Though the last year has certainly seen its share of uncertainty and volatility, there are encouraging economic signs. Globally, we find price-to-earnings ratios of equity indexes around the world well below historical averages. Technology continues to advance in both developed and emerging markets with the rapid growth of cloud computing and handheld devices such as smart phones and pads. Even as the global population surpassed 7 billion, the middle class demographic in emerging market countries around the world continues to expand, adding to the number of global consumers.

Here at home the labor market is improving, with 200,000 new jobs gained in December as the unemployment rate dropped to 8.5%. Last quarter’s corporate earnings reports were strong, and consumer spending as well as personal income, have been trending upward in recent months. Housing starts and single-family homes sold have also shown gains of late.

Did I mention this is an election year? I suppose time will tell as to what impact the election will have; let’s just hope nothing too crazy happens between now and then. Overall things seem to be improving. There certainly will be some bumps in the road along the way, and I’d be the last one in the world to make any sort of a market call or prediction, but the fear seems to be receding, and dare I say that confidence is returning?

On a personal note, I was able to attend conferences in New York, Los Angeles, and Salt Lake City during 2011. As much as I enjoy rubbing shoulders with others in the financial world, I was also able to enjoy the companionship of my wife,Valerie, on two occasions.

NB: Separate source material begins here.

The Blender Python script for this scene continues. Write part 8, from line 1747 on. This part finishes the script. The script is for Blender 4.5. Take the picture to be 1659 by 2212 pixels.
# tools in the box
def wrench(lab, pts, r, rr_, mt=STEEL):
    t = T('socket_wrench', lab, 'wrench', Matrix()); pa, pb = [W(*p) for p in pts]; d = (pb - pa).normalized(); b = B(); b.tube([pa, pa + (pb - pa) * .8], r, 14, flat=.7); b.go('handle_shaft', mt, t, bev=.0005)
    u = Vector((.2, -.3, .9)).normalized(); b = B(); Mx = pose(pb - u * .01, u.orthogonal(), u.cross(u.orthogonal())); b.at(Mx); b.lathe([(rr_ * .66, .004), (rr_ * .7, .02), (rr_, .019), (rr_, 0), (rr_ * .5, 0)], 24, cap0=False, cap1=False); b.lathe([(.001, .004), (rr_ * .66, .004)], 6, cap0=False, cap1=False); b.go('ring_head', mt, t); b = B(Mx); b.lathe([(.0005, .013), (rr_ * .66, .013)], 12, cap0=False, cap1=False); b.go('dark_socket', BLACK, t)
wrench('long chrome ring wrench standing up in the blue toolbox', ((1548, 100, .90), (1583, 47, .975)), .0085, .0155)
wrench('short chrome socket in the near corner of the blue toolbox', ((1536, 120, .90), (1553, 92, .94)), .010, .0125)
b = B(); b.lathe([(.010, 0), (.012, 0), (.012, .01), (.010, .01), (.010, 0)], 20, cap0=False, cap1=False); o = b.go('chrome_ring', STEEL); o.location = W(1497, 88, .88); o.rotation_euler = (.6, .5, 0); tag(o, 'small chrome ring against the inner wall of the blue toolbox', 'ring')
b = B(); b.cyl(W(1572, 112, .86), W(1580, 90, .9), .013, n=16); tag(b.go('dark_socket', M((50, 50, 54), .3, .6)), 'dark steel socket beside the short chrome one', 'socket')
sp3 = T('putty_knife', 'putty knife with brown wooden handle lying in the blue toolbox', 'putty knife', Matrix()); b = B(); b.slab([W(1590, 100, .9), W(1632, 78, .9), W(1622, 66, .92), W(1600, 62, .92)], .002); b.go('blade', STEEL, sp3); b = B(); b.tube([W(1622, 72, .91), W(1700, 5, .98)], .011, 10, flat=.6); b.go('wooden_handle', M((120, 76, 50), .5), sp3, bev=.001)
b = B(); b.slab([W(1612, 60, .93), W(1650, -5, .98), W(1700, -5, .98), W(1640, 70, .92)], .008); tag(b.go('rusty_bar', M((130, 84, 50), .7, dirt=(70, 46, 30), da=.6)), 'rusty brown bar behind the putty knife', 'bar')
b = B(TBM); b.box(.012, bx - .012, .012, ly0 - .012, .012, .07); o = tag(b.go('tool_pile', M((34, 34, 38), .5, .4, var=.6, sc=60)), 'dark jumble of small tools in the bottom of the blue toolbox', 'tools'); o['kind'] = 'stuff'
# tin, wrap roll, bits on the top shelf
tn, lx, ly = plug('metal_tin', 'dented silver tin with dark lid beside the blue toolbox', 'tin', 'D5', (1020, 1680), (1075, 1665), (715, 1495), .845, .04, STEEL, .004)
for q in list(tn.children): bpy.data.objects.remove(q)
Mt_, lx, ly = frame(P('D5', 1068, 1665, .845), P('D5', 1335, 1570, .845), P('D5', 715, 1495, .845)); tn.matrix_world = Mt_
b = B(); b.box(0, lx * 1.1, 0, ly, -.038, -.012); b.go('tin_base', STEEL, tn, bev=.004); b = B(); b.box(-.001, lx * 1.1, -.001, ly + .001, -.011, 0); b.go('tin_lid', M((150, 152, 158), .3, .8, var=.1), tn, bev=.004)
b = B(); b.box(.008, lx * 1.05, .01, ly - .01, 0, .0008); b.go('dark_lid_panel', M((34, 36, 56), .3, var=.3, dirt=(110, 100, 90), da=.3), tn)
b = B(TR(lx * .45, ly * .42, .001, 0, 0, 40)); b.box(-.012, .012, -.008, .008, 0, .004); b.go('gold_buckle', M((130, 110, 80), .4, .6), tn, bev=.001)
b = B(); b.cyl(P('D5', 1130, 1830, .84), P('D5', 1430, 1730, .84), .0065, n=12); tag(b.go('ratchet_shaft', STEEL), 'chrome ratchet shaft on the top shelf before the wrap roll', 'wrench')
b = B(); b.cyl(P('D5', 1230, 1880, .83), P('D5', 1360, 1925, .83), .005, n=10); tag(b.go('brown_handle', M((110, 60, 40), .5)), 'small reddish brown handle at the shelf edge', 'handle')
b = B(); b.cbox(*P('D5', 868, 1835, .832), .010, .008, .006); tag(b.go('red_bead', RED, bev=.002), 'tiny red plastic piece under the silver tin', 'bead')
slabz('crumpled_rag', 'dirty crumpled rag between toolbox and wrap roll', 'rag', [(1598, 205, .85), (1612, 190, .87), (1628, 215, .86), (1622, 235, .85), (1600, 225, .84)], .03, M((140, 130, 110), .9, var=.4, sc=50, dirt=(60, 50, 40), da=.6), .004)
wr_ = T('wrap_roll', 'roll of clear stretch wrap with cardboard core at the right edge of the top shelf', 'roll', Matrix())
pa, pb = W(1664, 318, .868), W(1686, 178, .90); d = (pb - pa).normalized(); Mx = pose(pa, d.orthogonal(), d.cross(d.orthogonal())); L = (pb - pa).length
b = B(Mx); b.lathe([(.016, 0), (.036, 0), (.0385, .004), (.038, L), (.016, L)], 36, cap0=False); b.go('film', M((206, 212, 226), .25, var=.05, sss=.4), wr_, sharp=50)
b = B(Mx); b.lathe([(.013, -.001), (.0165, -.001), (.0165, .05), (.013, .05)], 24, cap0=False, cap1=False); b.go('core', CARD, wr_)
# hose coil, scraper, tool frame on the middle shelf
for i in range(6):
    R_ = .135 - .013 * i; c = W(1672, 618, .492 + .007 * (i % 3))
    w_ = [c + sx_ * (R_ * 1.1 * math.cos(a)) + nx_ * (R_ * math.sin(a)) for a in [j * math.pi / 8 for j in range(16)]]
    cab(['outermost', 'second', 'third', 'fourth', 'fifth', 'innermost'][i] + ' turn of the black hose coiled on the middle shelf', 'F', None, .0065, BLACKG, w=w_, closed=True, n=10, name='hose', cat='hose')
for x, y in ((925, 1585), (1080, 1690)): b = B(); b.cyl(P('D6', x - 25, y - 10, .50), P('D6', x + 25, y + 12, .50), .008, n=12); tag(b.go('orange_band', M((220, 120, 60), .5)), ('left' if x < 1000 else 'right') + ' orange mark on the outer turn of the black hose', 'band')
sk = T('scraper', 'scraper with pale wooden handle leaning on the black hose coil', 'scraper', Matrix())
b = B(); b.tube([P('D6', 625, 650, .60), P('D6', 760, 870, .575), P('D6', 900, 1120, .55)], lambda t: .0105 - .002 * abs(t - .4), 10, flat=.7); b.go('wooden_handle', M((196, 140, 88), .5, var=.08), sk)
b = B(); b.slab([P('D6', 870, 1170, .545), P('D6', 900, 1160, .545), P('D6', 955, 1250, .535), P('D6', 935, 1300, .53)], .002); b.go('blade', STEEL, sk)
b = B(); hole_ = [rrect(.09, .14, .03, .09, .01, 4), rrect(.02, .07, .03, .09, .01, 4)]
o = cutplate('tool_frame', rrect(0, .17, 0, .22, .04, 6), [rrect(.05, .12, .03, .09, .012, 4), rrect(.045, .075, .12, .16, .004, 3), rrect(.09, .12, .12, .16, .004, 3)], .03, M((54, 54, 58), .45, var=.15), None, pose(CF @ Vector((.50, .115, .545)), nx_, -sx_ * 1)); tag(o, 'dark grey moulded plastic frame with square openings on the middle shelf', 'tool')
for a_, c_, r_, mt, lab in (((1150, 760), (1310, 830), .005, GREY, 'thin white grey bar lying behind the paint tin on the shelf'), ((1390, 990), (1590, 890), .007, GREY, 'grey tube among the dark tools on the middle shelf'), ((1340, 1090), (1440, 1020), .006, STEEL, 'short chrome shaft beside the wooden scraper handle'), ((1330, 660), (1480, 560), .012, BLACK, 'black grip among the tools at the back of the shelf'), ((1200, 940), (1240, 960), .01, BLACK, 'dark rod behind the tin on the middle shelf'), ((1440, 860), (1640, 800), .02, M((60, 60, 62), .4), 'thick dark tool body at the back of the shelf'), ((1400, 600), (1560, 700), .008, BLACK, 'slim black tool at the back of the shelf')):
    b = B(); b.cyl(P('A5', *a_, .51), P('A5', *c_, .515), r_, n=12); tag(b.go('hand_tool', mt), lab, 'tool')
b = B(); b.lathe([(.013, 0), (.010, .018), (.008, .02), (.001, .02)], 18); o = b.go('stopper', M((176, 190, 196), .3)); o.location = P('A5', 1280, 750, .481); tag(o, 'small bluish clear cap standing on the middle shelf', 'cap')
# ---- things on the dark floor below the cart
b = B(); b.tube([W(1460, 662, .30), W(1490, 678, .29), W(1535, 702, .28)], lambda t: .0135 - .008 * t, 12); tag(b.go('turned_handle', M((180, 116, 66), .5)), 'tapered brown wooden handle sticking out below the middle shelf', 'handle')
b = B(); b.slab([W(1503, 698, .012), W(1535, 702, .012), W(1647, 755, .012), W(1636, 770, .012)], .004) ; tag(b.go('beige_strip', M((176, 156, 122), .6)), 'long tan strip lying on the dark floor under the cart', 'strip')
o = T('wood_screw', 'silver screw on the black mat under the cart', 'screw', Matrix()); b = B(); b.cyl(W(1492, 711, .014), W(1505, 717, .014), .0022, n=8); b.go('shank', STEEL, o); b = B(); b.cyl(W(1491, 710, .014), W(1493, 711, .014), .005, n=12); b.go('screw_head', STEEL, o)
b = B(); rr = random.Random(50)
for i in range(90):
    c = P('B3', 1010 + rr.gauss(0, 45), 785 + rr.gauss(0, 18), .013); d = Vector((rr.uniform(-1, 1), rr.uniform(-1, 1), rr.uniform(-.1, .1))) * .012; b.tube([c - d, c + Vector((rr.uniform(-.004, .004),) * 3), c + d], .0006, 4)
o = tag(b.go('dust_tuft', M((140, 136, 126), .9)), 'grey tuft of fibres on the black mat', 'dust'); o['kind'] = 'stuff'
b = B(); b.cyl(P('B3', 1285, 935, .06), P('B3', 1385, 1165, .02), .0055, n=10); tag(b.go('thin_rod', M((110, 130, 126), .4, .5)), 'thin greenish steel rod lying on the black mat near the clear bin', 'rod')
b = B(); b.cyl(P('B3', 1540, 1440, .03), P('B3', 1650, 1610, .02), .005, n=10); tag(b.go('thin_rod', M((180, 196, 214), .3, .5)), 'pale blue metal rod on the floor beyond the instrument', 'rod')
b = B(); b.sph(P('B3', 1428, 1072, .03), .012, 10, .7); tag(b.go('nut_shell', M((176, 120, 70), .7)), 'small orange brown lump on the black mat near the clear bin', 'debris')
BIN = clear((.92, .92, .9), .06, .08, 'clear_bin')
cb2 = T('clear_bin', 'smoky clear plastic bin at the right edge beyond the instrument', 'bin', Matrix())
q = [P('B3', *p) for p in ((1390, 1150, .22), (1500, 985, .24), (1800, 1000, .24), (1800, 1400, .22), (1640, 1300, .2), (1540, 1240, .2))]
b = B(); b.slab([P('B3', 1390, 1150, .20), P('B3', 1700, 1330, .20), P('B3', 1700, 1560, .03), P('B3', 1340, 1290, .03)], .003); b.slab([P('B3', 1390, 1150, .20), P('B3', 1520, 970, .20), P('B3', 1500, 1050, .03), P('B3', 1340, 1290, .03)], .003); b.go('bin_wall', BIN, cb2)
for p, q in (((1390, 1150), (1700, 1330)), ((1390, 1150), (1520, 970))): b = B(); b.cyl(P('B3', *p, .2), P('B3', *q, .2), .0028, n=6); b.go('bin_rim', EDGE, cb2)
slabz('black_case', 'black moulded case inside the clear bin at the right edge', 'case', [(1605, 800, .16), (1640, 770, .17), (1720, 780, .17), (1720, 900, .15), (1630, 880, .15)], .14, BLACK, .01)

She chose to accompany me to NY and LA, go figure.

I also became the proud father of a teenager, as my eldest daughter Kayla turned 13. I often find myself talking with clients about their long-term financial future, so it’s typical for me to approach my world in the same manner. With Kayla, I find myself visualizing life with a teenage daughter and beyond. What comes after 13…driving, voting, college, dating, marriage and grandchildren?!?